- [Provided records]:

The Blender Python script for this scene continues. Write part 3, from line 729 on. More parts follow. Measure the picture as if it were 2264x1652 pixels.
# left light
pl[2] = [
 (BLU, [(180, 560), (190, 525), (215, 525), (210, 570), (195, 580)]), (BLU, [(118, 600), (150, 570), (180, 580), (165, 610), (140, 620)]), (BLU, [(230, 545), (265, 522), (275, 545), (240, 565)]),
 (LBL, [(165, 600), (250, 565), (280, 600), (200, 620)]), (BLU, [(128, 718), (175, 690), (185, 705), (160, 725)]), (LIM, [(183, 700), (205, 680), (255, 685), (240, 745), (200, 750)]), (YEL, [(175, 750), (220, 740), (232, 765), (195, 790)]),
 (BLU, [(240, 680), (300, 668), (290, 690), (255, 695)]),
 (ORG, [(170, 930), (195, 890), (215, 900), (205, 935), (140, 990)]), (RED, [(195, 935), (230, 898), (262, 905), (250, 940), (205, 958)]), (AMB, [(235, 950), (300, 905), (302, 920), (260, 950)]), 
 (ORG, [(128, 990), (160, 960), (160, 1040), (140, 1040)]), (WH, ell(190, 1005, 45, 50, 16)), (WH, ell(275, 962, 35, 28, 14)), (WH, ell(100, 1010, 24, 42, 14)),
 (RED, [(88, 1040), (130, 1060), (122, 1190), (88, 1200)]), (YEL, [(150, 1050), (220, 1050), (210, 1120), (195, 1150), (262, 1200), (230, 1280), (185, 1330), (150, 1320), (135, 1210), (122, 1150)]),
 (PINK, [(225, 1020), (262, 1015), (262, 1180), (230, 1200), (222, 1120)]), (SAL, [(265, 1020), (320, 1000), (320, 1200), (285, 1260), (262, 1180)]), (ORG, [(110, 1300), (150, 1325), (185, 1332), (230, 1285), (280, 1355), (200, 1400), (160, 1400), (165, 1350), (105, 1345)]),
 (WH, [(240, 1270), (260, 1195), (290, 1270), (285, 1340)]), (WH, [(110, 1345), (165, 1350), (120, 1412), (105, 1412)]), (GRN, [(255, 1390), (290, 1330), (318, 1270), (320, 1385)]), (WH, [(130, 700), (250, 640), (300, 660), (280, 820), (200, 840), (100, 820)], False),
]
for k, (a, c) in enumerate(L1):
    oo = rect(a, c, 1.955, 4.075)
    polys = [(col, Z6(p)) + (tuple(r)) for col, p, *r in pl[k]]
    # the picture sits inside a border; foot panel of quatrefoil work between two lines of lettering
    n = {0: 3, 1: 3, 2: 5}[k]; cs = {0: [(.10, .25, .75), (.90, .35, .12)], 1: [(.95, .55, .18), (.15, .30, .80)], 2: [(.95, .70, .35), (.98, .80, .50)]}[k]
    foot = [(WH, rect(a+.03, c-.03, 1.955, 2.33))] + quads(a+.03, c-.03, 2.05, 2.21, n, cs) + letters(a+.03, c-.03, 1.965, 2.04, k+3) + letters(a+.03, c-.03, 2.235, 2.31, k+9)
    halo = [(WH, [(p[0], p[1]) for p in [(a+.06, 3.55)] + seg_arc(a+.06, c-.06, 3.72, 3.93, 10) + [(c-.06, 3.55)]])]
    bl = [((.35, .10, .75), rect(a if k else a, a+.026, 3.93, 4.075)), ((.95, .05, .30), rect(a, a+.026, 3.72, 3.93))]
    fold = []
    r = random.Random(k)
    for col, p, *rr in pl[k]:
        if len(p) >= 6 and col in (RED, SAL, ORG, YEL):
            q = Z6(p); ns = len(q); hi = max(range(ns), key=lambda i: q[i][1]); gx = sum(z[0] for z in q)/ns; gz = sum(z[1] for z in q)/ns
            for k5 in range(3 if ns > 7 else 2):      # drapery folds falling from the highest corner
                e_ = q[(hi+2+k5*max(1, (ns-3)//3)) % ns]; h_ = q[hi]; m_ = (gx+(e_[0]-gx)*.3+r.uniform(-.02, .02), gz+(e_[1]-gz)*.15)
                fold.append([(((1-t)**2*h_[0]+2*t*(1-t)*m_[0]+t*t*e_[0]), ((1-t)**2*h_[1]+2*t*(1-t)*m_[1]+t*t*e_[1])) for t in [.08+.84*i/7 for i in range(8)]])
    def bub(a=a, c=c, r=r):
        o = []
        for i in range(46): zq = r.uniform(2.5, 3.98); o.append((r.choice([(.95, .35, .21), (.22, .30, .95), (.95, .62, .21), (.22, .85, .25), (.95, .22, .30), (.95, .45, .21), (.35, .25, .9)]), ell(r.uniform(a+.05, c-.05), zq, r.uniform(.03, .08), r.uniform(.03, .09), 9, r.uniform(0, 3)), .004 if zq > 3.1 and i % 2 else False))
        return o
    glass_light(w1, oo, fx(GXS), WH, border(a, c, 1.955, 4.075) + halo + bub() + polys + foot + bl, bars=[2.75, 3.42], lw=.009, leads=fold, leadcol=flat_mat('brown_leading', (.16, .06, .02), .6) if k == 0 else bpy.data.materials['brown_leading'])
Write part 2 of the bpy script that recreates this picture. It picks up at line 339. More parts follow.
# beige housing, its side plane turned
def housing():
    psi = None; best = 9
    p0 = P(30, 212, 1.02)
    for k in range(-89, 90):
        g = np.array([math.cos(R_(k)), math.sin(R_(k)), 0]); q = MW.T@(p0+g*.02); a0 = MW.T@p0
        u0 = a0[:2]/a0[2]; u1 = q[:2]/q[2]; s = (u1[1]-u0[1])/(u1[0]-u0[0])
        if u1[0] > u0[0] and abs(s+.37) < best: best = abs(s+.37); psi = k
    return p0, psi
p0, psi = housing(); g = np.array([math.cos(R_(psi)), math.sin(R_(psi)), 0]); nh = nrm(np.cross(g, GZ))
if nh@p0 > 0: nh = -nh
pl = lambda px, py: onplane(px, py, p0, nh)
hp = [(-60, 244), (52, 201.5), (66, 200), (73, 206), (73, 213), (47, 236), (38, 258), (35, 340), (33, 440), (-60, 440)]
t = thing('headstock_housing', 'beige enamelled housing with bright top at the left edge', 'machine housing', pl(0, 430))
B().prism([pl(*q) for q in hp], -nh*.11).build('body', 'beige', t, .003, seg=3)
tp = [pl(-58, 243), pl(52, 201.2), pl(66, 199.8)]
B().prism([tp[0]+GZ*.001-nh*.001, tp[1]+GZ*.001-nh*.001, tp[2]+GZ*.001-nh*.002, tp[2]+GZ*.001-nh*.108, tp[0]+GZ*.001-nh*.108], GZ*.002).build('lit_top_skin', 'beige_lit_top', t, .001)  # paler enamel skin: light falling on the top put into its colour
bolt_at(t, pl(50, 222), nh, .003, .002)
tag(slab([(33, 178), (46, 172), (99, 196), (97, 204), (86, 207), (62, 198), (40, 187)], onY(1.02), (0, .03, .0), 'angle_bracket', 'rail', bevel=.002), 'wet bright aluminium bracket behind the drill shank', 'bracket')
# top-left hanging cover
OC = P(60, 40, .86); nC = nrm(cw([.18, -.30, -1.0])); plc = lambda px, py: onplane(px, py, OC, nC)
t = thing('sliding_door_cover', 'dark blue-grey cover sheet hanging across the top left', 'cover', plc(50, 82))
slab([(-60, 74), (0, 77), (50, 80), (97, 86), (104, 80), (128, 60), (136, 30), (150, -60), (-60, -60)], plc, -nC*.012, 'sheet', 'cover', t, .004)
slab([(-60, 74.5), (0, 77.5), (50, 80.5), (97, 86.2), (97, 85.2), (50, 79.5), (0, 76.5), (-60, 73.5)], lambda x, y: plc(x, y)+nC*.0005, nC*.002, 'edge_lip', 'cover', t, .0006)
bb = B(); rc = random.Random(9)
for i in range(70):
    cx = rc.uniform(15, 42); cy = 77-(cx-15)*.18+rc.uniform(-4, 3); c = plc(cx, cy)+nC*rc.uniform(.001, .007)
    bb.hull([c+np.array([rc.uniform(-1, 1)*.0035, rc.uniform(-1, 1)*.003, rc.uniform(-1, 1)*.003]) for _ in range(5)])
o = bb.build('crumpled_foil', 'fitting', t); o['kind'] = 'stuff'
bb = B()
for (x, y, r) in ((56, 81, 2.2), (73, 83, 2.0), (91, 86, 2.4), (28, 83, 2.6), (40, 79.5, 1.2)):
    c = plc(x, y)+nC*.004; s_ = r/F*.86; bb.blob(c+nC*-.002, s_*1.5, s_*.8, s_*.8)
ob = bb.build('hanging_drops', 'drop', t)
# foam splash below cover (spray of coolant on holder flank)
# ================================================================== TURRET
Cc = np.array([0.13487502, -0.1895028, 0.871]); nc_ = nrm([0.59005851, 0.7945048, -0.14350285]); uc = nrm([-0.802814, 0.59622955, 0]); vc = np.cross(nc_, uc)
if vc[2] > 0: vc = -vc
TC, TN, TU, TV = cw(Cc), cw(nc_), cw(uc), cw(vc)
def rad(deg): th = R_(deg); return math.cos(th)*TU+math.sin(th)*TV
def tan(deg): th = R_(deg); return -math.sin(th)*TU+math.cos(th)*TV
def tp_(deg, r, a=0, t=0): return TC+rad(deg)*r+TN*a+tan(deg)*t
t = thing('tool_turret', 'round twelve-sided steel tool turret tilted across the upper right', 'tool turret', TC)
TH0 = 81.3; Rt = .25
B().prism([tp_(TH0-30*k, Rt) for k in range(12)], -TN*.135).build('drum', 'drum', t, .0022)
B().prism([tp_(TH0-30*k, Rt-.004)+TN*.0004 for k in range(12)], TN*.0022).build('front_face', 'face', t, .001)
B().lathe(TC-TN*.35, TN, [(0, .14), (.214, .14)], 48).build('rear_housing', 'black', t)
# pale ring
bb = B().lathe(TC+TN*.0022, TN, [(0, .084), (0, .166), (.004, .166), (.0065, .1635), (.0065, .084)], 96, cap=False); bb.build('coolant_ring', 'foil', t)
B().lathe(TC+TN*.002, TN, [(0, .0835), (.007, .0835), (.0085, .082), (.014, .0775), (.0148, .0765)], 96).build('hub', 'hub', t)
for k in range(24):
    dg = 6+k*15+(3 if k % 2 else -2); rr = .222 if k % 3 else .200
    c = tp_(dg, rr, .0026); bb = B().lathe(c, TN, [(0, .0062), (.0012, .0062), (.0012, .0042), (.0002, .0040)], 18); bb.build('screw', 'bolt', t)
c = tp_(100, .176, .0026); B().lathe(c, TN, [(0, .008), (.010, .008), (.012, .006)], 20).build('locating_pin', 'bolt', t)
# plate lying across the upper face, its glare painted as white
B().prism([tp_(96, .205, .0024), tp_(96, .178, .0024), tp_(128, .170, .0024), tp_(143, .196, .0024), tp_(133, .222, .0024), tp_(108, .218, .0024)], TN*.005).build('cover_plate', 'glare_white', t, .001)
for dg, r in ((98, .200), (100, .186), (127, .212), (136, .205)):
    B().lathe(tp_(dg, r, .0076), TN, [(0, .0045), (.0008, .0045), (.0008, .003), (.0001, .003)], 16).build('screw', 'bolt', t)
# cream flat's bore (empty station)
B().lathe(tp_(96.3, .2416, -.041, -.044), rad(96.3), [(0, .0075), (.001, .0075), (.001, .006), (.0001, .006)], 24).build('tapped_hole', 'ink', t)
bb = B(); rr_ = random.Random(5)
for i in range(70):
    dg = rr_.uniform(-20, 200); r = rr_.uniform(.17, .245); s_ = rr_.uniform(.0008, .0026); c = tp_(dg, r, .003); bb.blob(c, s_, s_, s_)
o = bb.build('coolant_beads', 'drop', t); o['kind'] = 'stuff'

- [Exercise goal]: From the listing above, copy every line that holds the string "More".

- [Result below]:
The Blender Python script for this scene continues. Write part 3, from line 729 on. More parts follow. Measure the picture as if it were 2264x1652 pixels.
Write part 2 of the bpy script that recreates this picture. It picks up at line 339. More parts follow.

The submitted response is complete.